Thursday, February 25, 2016

The Production Meeting


The production meeting is always a crap shoot. There’s a scene in “American Movie” where they meet at a Denny’s/Perkins/diner and discuss the intent of the project with each other. They are clearly out of their league, since the director enjoys acting like a director rather than actually directing. I’ve been that guy on my first movie.
My most recent one was interesting, in that I have very little to do. When the logistics of the shoot, which covers a lot of pages in 3 days, I bristle at what might transpire. The general rule is to listen and figure out what the game plan is. Then the round table tears apart what can go wrong. My own personal feelings are, I don’t want anything to go wrong on my watch. Even if my investment in it is simply to be helpful. And, yes…needed. The biggest complaint, I think any technician feels is just to be a cog in a wheel. In big budgeted studio pictures, it’s not that big of a deal. You get paid union rates, go home and support your family. Not too many people dream of making the next step. Unless it’s a pay raise. Grips are construction workers and fine by it. There have been generations of them…drive through Burbank , California. Those houses are paid for by union grip money.

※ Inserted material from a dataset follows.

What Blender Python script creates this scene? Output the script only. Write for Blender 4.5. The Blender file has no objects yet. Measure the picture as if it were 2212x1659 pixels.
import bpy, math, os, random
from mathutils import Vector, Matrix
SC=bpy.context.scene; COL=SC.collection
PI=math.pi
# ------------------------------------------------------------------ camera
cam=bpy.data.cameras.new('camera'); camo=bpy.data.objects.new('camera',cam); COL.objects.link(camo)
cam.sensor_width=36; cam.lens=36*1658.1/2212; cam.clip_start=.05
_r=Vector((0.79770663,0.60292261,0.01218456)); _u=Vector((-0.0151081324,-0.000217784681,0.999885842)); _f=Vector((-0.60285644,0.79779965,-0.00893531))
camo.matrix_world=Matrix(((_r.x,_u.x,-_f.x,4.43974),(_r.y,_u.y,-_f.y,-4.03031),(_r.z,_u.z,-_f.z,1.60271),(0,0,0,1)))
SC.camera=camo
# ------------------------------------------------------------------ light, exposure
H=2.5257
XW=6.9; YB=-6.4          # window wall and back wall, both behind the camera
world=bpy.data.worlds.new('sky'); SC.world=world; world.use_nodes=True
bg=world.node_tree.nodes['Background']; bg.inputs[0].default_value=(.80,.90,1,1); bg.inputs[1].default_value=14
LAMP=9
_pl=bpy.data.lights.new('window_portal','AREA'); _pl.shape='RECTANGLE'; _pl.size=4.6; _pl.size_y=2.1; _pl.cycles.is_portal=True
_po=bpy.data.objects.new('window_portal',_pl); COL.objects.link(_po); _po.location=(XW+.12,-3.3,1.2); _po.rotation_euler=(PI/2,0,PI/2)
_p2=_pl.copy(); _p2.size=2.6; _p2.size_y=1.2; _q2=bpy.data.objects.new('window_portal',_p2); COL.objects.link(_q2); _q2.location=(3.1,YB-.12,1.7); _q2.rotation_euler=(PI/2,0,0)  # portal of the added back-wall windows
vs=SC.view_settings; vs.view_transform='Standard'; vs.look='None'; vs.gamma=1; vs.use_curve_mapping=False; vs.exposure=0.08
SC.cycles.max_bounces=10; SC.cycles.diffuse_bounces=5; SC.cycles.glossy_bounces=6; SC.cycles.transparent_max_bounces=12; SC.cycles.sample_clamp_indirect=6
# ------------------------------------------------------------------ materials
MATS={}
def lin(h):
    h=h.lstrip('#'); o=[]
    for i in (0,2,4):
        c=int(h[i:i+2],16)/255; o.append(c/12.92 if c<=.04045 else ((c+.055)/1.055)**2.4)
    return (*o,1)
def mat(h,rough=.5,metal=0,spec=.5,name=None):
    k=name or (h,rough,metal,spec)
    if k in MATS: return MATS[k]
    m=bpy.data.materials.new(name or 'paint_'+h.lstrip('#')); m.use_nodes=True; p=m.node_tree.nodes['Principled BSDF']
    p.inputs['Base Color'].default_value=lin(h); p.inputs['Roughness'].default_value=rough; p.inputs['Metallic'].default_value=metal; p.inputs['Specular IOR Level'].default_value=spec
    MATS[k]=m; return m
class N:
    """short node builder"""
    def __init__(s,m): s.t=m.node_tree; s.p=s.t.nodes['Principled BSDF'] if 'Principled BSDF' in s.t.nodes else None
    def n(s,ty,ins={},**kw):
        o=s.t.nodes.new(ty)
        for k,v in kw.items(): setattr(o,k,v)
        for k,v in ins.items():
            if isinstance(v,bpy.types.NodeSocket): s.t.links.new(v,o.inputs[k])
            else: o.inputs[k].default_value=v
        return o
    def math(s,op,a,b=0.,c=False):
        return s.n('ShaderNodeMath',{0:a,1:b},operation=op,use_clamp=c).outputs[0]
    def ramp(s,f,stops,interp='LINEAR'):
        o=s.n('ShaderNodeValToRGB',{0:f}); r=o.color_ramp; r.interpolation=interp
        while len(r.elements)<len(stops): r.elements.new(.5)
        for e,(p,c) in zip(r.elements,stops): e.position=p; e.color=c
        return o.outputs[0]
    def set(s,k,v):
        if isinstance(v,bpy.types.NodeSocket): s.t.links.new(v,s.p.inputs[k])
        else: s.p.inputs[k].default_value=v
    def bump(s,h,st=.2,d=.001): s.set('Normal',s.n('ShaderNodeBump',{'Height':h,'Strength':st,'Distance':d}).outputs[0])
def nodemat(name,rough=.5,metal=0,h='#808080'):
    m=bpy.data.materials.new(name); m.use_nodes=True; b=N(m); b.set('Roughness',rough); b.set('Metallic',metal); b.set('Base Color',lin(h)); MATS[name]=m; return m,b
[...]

For me, smaller productions means you are more invaluable. And that feels better than a paycheck (for now, anyway). I think that’s why Russell Carpenter A.S.C., Oscar winner for “Titanic” shot my friend’s short film. Those studio movies, he’s paid more than people make in a year. Does he get the personal satisfaction? Doubt it. He’s paid that much to do what he does best, so there’s only a downside. On a small movie, like my friend’s, he’s the mentor, savior, jewel she can’t do without. There’s no price tag on that. And yeah, you’re probably thinking I’m some schmuck who believes in being a mensch. But it’s real. Going back to your roots, sort of way. In those days, everyone did everything. You picked up an apple box when you pick up an apple box. You plugged in a light when you had to. Rigged things to other things. It’s the essence of pure community. In the studio movies, fuck that. I’m not even allowed to move my own apple box. A grip has to do it. So says the union. Great in theory, HORRID in practice.
To me, I can see those big dog cameraman revisiting the days of slugging it out in the trenches day in and day out. Those were the ones they felt most exhilarated. That they were part of the movie. As the control of a movie is slowly removed from the true artist, more of these old timers will most likely return to their passion. Being renaissance people, money be damned.